In terms of my sanity, the biggest difference maker is having some weekday, day care hours where I can run errands. Having even 45 mins-1 hour to do groceries, stop at the library, or drop-off/pick-up things at a store without having to load/un-load all the kids is a BIG DEAL. If your job has flexibility (enough sick days to cover 3 kids and their Dr. appts, etc) and you have the energy or ability to hire/pay for the help you need. Then I would consider going for it.

scrooks
06-08-2012, 11:32 AM
I am bumping this because I am curious about the responses...we are currently trying for a third...

swissair81
06-08-2012, 01:00 PM
At the beginning of August, I will have all 4 kids home and I will be 36 weeks pregnant.
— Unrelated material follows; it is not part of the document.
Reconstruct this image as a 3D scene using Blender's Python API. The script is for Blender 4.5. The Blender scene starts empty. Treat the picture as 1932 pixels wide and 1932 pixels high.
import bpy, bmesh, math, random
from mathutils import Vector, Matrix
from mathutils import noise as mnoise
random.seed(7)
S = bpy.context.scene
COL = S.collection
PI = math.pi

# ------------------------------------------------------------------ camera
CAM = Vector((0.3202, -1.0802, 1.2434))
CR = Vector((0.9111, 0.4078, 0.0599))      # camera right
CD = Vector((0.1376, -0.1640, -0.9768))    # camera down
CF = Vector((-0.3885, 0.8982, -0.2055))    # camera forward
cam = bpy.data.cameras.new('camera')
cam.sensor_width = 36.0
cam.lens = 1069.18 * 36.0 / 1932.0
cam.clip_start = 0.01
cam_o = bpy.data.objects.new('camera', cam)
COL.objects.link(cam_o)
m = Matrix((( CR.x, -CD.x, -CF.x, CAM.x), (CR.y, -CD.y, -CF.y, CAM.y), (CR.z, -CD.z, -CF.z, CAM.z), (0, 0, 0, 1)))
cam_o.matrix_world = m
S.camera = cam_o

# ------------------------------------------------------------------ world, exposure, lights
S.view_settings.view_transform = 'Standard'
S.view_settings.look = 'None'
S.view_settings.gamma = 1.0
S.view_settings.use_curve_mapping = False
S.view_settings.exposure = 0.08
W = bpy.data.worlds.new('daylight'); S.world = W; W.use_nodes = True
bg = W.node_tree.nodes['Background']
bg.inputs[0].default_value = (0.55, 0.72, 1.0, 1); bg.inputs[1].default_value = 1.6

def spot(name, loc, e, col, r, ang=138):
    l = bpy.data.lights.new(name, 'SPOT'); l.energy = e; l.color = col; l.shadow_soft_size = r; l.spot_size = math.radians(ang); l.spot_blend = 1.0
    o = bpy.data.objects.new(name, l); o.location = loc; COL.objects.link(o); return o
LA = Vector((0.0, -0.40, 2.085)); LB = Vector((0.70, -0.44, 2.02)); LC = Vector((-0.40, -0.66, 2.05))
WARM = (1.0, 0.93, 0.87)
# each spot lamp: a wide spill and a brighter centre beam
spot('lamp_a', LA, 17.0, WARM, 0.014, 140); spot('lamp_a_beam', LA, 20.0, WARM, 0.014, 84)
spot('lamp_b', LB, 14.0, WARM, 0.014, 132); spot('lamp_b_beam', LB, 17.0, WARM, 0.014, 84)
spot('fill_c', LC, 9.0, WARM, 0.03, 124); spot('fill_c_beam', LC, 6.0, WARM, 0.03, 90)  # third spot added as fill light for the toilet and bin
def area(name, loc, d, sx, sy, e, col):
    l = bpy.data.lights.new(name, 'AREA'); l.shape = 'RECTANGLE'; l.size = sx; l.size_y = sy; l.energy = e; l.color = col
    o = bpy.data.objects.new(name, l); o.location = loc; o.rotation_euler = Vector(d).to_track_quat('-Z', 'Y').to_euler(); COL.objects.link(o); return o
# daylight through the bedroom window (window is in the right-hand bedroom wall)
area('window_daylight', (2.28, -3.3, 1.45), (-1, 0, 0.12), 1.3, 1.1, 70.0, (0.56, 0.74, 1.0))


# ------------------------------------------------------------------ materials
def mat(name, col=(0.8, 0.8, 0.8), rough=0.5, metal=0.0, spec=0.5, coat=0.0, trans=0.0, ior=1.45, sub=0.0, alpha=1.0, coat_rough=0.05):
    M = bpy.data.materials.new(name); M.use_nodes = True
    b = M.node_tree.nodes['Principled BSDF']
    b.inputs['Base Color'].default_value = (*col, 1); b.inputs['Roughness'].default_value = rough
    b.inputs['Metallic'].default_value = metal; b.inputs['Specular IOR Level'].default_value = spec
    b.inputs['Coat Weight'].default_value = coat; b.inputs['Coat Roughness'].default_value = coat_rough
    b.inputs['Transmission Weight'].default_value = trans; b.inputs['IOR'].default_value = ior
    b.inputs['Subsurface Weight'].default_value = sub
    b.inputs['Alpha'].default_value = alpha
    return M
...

If I survive the summer, I will let you know.

shishamo
06-08-2012, 03:13 PM
My three kids are in 6th grade(middle school), 4th grade and 1st grade.
I do think it was a bit overwhelming to go from 2 to 3, but really, I think you just step up to it. It's more crazy and I do find myself losing it (especially at the end of the day), but I am super glad that we have three.

That said, I do find that driving to activities overwhelmingly crazy as they get older. In fact, I'm actually selling my house and moving closer in to town (right now I have a few acres right outside town), and even though it's just 15 minutes drive to every activities, it just adds up. This is not something I thought about when we bought the house 7 years ago (my kids were 5,3, and 1 at that time). We have multiple reasons we are selling the house but it's one of the biggie.

Do I spend every weekend on sports activities? I'd say we have something every other weekend.

From your post, it does sound like you'd like a third. I think you'll do great.